Republican Senator's Bill Would Halt Aid to PA

Republican Senator Rand Paul introduces a bill that would immediately halt aid to the PA until it drops its bid to join the ICC.

Elad Benari,

Senator Rand Paul
Senator Rand Paul
Reuters

Republican Senator Rand Paul introduced a bill on Wednesday that would immediately halt aid to the Palestinian Authority (PA) until it halts its effort to join the International Criminal Court (ICC) to pursue war-crimes charges against Israel, The Associated Press (AP) reported.

The move comes a day after United Nations Secretary-General Ban Ki-moon said that the PA would become a member of the ICC as of April 1, less than a week after the PA formally presented a request to the United Nations to join the ICC.

While PA membership in the court doesn't automatically incur U.S. punishment, existing law says any Palestinian Arab case against Israel at the court would trigger an immediate cutoff of U.S. financial support.

The Kentucky senator's bill would ban assistance until the PA stops the move to become a member of the court.

On Monday, the Obama administration indicated it was reviewing its annual $440 million aid package to the PA because of the decision to join the ICC.

"We are currently sending roughly $400 million of U.S. taxpayer dollars to the Palestinian Authority," Paul said Wednesday, according to AP.

"Certainly, groups that threaten Israel cannot be allies of the U.S. I will continue to do everything in my power to make sure this president and this Congress stop treating Israel's enemies as American allies."

Paul, a likely Republican presidential contender, generally favors a smaller American footprint in the world and in 2011 offered a budget plan that called for ending foreign aid to all nations, including Israel.

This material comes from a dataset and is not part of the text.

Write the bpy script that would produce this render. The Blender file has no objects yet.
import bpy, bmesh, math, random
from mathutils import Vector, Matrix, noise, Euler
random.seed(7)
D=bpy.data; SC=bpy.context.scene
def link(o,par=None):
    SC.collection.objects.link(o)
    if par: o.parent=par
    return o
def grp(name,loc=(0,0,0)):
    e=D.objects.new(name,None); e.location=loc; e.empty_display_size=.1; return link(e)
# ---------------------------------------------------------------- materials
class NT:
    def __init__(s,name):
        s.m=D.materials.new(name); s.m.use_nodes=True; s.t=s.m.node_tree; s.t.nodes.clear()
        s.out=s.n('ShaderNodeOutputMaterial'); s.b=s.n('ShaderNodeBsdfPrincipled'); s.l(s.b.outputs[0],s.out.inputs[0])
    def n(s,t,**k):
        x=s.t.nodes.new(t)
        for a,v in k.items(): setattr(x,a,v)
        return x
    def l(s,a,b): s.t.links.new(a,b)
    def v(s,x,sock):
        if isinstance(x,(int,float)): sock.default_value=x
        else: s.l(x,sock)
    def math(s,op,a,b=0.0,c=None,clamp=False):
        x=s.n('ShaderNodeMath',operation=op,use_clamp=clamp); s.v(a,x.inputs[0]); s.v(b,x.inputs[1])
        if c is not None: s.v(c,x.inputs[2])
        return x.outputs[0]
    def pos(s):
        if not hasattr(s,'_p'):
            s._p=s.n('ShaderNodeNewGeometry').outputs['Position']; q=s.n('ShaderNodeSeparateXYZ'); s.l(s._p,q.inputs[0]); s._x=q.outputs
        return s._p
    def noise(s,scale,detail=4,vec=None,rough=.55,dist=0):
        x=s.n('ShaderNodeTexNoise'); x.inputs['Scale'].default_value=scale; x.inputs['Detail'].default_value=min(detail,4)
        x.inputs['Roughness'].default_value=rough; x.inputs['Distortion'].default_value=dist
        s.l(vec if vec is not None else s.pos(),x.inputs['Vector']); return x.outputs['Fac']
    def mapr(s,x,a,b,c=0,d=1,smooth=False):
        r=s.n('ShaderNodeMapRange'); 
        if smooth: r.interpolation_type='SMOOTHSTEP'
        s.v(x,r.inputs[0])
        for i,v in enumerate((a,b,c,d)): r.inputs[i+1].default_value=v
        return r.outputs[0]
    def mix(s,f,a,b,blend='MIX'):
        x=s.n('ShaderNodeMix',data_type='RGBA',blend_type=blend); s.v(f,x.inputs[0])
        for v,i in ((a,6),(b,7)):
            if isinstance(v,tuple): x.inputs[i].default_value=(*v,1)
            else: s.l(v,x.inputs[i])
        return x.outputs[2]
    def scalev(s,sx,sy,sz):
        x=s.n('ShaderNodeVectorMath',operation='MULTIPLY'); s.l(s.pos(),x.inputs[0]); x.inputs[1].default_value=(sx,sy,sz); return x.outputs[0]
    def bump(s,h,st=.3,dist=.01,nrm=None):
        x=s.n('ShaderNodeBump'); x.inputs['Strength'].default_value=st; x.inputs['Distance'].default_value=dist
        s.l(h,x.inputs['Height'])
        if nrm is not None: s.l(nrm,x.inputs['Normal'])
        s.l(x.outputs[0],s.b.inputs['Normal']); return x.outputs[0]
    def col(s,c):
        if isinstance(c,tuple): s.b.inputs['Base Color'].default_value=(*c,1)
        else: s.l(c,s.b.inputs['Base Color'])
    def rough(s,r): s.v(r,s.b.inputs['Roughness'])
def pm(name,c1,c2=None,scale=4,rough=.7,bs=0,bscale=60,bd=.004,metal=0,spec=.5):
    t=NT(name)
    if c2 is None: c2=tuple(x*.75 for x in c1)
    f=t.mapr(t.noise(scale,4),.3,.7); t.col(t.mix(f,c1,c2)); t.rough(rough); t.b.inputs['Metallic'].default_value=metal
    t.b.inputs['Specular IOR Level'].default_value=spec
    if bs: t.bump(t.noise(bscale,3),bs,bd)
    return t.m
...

On a visit to Israel in 2013, Paul gave a speech calling for a gradual reduction of foreign aid — despite Israel's status as one of the top recipients of American assistance. The country gets about $3 billion a year in military aid from the U.S.

In September of 2011, a $192 million aid package was frozen by Congress after the PA submitted a failed unilateral bid for United Nations membership.

Members of Congress later released $40 million in economic and humanitarian funding for the PA, saying it is “vital to establishing and strengthening the foundations necessary for a future Palestinian state.”

In April of 2012, President Barack Obama bypassed a Congress block and signed a waiver declaring that aid to the Palestinian Authority is “important to the security interests of the United States.